“No he venido para juzgar al mundo, sino para salvar al mundo” (Jn 12, 47).
No deseo ser tendencioso, ni arrimar el ascua a mi
conveniencia, pero el axioma pronunciado por Jesús es contundente: Él ha venido
a salvar, no a condenar, y ofrece la salvación a toda la humanidad. En los
diálogos nocturnos que Jesús mantuvo con Nicodemo, el Maestro le aseguró: “Porque Dios no envió a su Hijo al mundo para juzgar
al mundo, sino para que el mundo se salve por él” (Jn 3, 17).
El ofrecimiento de Jesús de su propia vida, no tiene
límite por su parte: «Bebed todos; porque esta es mi sangre de la alianza, que
es derramada por muchos para el perdón de los pecados (Mt 26, 27-28). Esta
expresión tiene un sentido de totalidad: pueden beber todos, pero no es
obligación, sino ofrecimiento.
Justamente en la parábola del Buen Pastor, dice
Jesús: “Yo soy el Buen Pastor, que conozco a las mías, y las mías me conocen,
igual que el Padre me conoce, y yo conozco al Padre; yo doy mi vida por las
ovejas. Tengo, además, otras ovejas que no son de este redil; también a esas
las tengo que traer, y escucharán mi voz, y habrá un solo rebaño y un solo
Pastor” (Jn 10, 14-16). Las últimas palabras de Cristo resucitado a los suyos
son de envío y misión universales: “Id, pues, y haced discípulos a todos los pueblos,
bautizándolos en el nombre del Padre y del Hijo y del Espíritu Santo” (Mt 28,
18-19).
Nadie está excluido del ofrecimiento de salvación de
Jesucristo. El salmista ya había entonado su cántico misionero universal: “Que
Dios tenga piedad y nos bendiga, ilumine su rostro sobre nosotros; conozca la tierra tus caminos, todos los pueblos tu salvación. Oh
Dios, que te alaben los pueblos, que
todos los pueblos te alaben. Que canten
de alegría las naciones, porque riges
el mundo con justicia y gobiernas las naciones de la tierra. Oh Dios, que
te alaben los pueblos, que todos los pueblos te alaben. La tierra ha dado su
fruto, nos bendice el Señor, nuestro Dios. Que Dios nos bendiga; que le teman todos los confines del orbe.” (Sal
66, 1-8)
En un primer momento, los apóstoles creían que la
Redención alcanzada por Jesucristo era exclusiva para los judíos, y en caso de
que surgieran conversos, para todos los circuncidados. Pero el Espíritu Santo
infundió su luz desde el primer momento para que comprendieran que Jesús había
venido para manifestar y ofrecer el amor de Dios a todos. «¿Se puede negar el agua del bautismo a los que
han recibido el Espíritu Santo igual que nosotros?» (Act 10, 47). «Así pues, también a los gentiles les ha otorgado
Dios la conversión que lleva a la vida» (Act 11. 18).

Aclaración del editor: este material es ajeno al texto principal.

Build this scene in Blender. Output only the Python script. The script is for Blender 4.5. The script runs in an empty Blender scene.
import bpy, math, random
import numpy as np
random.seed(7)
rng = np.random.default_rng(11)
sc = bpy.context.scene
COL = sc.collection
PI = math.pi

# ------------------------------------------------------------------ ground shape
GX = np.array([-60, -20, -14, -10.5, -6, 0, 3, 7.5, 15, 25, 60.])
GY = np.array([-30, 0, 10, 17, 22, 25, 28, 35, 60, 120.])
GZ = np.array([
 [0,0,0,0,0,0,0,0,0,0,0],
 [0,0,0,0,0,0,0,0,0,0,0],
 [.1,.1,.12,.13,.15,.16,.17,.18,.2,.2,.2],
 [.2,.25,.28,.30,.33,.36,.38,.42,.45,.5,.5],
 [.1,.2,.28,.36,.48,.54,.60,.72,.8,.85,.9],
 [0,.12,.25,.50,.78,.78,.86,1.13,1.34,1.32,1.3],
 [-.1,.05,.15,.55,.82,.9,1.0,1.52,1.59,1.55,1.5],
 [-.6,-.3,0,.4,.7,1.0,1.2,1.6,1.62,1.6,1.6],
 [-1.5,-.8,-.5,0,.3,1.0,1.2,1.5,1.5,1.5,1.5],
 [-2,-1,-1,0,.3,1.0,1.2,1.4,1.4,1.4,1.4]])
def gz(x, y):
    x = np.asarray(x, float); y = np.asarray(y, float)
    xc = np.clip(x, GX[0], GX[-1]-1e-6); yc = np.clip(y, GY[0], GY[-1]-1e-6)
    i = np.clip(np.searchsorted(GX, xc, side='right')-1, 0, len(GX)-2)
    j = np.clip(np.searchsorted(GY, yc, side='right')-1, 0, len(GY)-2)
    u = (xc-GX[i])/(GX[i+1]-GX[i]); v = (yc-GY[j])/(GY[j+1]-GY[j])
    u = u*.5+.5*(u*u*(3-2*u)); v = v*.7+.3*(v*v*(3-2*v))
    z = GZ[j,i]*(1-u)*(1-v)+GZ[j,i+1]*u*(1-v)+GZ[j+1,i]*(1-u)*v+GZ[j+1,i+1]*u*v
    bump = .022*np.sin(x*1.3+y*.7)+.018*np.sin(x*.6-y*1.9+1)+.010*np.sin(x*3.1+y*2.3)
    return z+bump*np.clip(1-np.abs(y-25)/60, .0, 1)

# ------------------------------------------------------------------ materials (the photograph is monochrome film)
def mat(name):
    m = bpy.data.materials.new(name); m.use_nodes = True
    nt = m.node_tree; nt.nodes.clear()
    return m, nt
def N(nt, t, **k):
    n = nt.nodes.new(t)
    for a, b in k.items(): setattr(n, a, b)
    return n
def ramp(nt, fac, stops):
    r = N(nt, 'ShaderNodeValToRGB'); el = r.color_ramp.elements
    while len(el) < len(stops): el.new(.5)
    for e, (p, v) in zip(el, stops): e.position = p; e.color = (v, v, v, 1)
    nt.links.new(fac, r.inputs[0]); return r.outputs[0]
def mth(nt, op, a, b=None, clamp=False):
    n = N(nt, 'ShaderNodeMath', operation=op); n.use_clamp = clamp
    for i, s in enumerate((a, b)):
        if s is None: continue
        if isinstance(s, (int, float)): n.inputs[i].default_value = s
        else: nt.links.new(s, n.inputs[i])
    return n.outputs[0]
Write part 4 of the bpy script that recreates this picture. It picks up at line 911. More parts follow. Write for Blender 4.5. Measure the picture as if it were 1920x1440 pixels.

Pero cómo hacerse eco de la Buena Noticia en un
estado de confinamiento. El amor es sagaz, y tiene un lenguaje que todos
entienden, que es precisamente el amor. Es momento de amar, de orar, de
compartir, de ofrecer gestos gratuitos que declaren el amor de Dios,
manifestado y sellado en Jesús para todos los pueblos.